EXERCISE TASK: Output all lines exactly.

++++++

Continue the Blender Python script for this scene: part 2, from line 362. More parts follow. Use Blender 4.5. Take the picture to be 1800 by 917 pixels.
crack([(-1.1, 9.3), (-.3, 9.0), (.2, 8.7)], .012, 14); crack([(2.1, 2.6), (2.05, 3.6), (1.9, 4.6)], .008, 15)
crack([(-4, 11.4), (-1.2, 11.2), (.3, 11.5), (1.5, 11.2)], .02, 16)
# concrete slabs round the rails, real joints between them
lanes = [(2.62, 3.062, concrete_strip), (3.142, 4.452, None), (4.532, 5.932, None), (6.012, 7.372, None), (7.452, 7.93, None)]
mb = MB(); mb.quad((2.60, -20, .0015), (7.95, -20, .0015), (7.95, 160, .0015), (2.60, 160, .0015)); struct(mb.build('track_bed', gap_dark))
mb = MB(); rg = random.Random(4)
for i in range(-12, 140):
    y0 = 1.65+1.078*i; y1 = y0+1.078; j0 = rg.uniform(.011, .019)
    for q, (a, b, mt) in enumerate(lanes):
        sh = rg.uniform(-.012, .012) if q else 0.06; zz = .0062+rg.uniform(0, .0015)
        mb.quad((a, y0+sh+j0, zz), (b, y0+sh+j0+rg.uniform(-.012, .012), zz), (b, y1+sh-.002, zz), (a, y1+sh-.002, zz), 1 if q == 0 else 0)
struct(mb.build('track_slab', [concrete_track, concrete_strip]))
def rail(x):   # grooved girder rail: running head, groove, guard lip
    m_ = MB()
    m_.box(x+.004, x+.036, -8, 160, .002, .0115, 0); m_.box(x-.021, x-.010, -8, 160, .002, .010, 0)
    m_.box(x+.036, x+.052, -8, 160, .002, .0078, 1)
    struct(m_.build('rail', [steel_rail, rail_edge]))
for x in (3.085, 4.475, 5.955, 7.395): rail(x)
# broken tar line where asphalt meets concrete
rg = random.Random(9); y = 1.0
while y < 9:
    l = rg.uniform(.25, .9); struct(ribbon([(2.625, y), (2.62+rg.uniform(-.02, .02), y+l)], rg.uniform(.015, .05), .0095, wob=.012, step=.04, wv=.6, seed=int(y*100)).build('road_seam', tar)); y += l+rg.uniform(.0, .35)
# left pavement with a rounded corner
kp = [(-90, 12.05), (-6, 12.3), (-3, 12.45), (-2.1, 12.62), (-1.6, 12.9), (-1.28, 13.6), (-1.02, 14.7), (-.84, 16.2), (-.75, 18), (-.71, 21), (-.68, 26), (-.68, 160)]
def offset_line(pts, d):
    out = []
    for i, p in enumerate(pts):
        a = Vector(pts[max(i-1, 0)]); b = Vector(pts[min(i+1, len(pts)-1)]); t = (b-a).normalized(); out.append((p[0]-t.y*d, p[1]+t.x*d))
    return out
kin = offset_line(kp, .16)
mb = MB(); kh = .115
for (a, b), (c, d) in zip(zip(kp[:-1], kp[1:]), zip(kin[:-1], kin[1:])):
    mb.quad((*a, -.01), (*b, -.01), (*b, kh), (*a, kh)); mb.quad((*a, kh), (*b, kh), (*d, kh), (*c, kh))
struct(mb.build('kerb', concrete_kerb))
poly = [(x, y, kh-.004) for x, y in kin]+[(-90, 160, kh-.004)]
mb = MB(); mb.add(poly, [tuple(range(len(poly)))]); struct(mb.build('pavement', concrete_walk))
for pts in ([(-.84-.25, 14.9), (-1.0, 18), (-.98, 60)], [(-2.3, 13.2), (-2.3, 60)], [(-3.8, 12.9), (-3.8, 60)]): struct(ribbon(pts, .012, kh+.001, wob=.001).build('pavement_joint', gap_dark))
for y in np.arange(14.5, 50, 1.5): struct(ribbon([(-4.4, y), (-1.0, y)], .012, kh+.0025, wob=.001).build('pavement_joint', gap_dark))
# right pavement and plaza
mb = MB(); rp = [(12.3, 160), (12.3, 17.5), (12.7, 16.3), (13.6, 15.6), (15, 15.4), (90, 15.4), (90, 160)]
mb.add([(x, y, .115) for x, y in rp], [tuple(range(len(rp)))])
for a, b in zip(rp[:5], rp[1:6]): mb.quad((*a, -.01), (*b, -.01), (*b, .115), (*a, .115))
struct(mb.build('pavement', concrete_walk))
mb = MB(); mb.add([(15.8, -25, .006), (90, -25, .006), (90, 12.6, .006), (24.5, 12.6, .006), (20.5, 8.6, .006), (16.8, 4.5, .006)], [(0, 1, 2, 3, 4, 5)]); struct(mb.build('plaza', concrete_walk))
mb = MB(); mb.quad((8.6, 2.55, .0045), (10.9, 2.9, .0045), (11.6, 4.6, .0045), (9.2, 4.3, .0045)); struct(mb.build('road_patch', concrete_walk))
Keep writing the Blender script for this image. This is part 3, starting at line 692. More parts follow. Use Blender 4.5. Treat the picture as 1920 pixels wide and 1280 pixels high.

++++++

EXPECTED OUTPUT:
Continue the Blender Python script for this scene: part 2, from line 362. More parts follow. Use Blender 4.5. Take the picture to be 1800 by 917 pixels.
crack([(-1.1, 9.3), (-.3, 9.0), (.2, 8.7)], .012, 14); crack([(2.1, 2.6), (2.05, 3.6), (1.9, 4.6)], .008, 15)
crack([(-4, 11.4), (-1.2, 11.2), (.3, 11.5), (1.5, 11.2)], .02, 16)
# concrete slabs round the rails, real joints between them
lanes = [(2.62, 3.062, concrete_strip), (3.142, 4.452, None), (4.532, 5.932, None), (6.012, 7.372, None), (7.452, 7.93, None)]
mb = MB(); mb.quad((2.60, -20, .0015), (7.95, -20, .0015), (7.95, 160, .0015), (2.60, 160, .0015)); struct(mb.build('track_bed', gap_dark))
mb = MB(); rg = random.Random(4)
for i in range(-12, 140):
    y0 = 1.65+1.078*i; y1 = y0+1.078; j0 = rg.uniform(.011, .019)
    for q, (a, b, mt) in enumerate(lanes):
        sh = rg.uniform(-.012, .012) if q else 0.06; zz = .0062+rg.uniform(0, .0015)
        mb.quad((a, y0+sh+j0, zz), (b, y0+sh+j0+rg.uniform(-.012, .012), zz), (b, y1+sh-.002, zz), (a, y1+sh-.002, zz), 1 if q == 0 else 0)
struct(mb.build('track_slab', [concrete_track, concrete_strip]))
def rail(x):   # grooved girder rail: running head, groove, guard lip
    m_ = MB()
    m_.box(x+.004, x+.036, -8, 160, .002, .0115, 0); m_.box(x-.021, x-.010, -8, 160, .002, .010, 0)
    m_.box(x+.036, x+.052, -8, 160, .002, .0078, 1)
    struct(m_.build('rail', [steel_rail, rail_edge]))
for x in (3.085, 4.475, 5.955, 7.395): rail(x)
# broken tar line where asphalt meets concrete
rg = random.Random(9); y = 1.0
while y < 9:
    l = rg.uniform(.25, .9); struct(ribbon([(2.625, y), (2.62+rg.uniform(-.02, .02), y+l)], rg.uniform(.015, .05), .0095, wob=.012, step=.04, wv=.6, seed=int(y*100)).build('road_seam', tar)); y += l+rg.uniform(.0, .35)
# left pavement with a rounded corner
kp = [(-90, 12.05), (-6, 12.3), (-3, 12.45), (-2.1, 12.62), (-1.6, 12.9), (-1.28, 13.6), (-1.02, 14.7), (-.84, 16.2), (-.75, 18), (-.71, 21), (-.68, 26), (-.68, 160)]
def offset_line(pts, d):
    out = []
    for i, p in enumerate(pts):
        a = Vector(pts[max(i-1, 0)]); b = Vector(pts[min(i+1, len(pts)-1)]); t = (b-a).normalized(); out.append((p[0]-t.y*d, p[1]+t.x*d))
    return out
kin = offset_line(kp, .16)
mb = MB(); kh = .115
for (a, b), (c, d) in zip(zip(kp[:-1], kp[1:]), zip(kin[:-1], kin[1:])):
    mb.quad((*a, -.01), (*b, -.01), (*b, kh), (*a, kh)); mb.quad((*a, kh), (*b, kh), (*d, kh), (*c, kh))
struct(mb.build('kerb', concrete_kerb))
poly = [(x, y, kh-.004) for x, y in kin]+[(-90, 160, kh-.004)]
mb = MB(); mb.add(poly, [tuple(range(len(poly)))]); struct(mb.build('pavement', concrete_walk))
for pts in ([(-.84-.25, 14.9), (-1.0, 18), (-.98, 60)], [(-2.3, 13.2), (-2.3, 60)], [(-3.8, 12.9), (-3.8, 60)]): struct(ribbon(pts, .012, kh+.001, wob=.001).build('pavement_joint', gap_dark))
for y in np.arange(14.5, 50, 1.5): struct(ribbon([(-4.4, y), (-1.0, y)], .012, kh+.0025, wob=.001).build('pavement_joint', gap_dark))
# right pavement and plaza
mb = MB(); rp = [(12.3, 160), (12.3, 17.5), (12.7, 16.3), (13.6, 15.6), (15, 15.4), (90, 15.4), (90, 160)]
mb.add([(x, y, .115) for x, y in rp], [tuple(range(len(rp)))])
for a, b in zip(rp[:5], rp[1:6]): mb.quad((*a, -.01), (*b, -.01), (*b, .115), (*a, .115))
struct(mb.build('pavement', concrete_walk))
mb = MB(); mb.add([(15.8, -25, .006), (90, -25, .006), (90, 12.6, .006), (24.5, 12.6, .006), (20.5, 8.6, .006), (16.8, 4.5, .006)], [(0, 1, 2, 3, 4, 5)]); struct(mb.build('plaza', concrete_walk))
mb = MB(); mb.quad((8.6, 2.55, .0045), (10.9, 2.9, .0045), (11.6, 4.6, .0045), (9.2, 4.3, .0045)); struct(mb.build('road_patch', concrete_walk))
Keep writing the Blender script for this image. This is part 3, starting at line 692. More parts follow. Use Blender 4.5. Treat the picture as 1920 pixels wide and 1280 pixels high.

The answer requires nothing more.